After an hour of jibber-jabbering, Gigli and Ricki are asked to cut off Brian's thumb so it can be sent to his father as a warning. They're horrified; when Ricki signed up to be a thug for hire, she never imagined she'd be asked to do something distasteful and, well, thuggish. So Gigli purloins a thumb from a corpse at the morgue, while Brian favors us with an a cappella rendition of Sir Mix-a-Lot's “Baby Got Back.”

In
Gigli,
the gender roles are reversed; behind her soft, feminine exterior, Lopez plays a hunter and a warrior. Behind his ridiculous, transparent tough-guy façade, Affleck plays a vain, sensitive mama's boy who is happy to become Lopez's bitch. Gigli wins Ricki by exposing his vulnerable feminine side; it's only when he's willing to appear weak that he becomes attractive to her.

Ricki, Gigli, and Brian eventually form that hoary cliché: the trio of mismatched outsiders who come together to form an unlikely but loving surrogate family. Pacino's screaming enthusiast/mob boss is unmoved by the trio's familial bond, however, and he murders Louis, seemingly on a whim, just to prove how loco he is before climactically confronting Ricki and Gigli on their pathetic attempt to pass off the finger of a dead man as Brian's thumb.

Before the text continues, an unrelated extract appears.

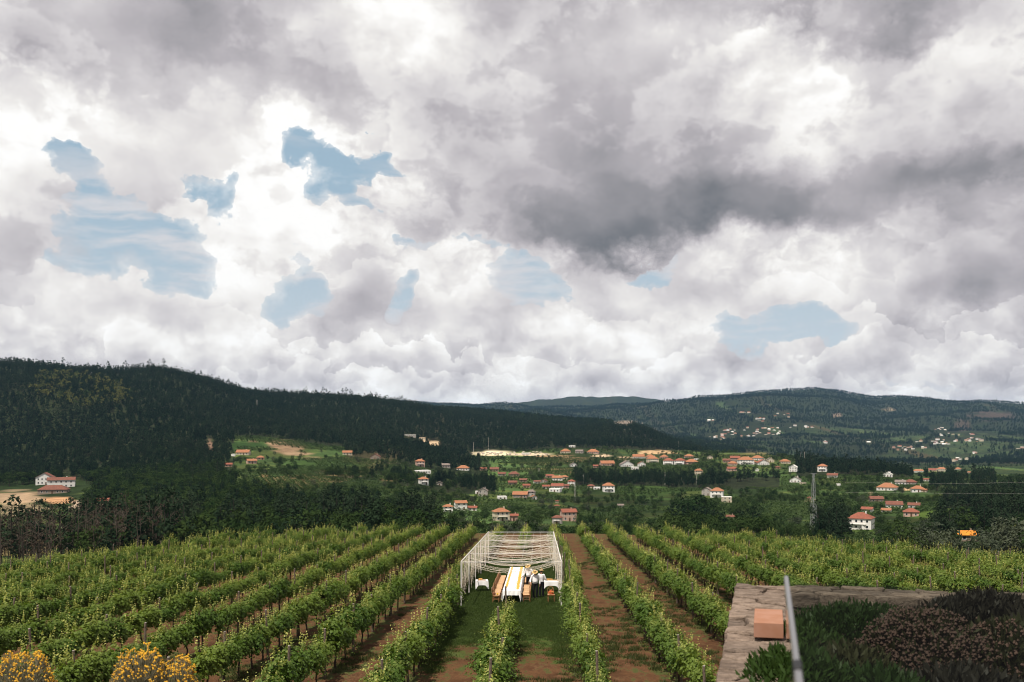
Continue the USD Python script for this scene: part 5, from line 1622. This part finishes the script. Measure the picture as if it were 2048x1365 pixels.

Starkman vows to murder his underachieving flunkies until Ricki comes up with a better idea: Why doesn't he just let them go after they pinkie-promise to exterminate Brian with extreme prejudice? This makes no sense; if Ricki and Gigli couldn't bring themselves to cut off Brian's thumb, how could they kill him? Yet Starkman inexplicably acquiesces.

Gigli
's tonal shifts grow increasingly violent as it races to the finish line. One moment, Starkman is waving around a gun and screaming at the top of his lungs (sadly, that now appears to be Pacino's normal speaking voice), the next Gigli and Ricki beam with parental pride as Brian wanders onto the set of a beach movie or television show where no one seems to notice the incongruity of a mentally challenged young man in a hoodie mixing it up with scantily clad hardbodies. For Brian has finally made it to “the Baywatch,”
a state of mind more than an actual location. Aren't we all, ultimately, just looking for our own Baywatch?
Gigli
ends on a preposterously upbeat note, as Gigli, bathed in a golden halo of light, watches Brian gyrate with a beach bunny while inspirational music soars in the background.

In the real world, Affleck, Lopez, and Brest never made it to their own personal Baywatch. There would be no happy ending for the film or for Bennifer. Lopez and Affleck broke up not long after the film flopped. Two-time Oscar nominee Brest, meanwhile, hasn't written or directed a film since, in spite of scoring successive hits in 1984's
Beverly Hills Cop,
1988's
Midnight Run,
and 1992's staggeringly awful yet highly successful
Scent Of A Woman.
The world, it seems, no longer wants to sit at Brest's feet and gather forth the pearls that emanate from his laptop.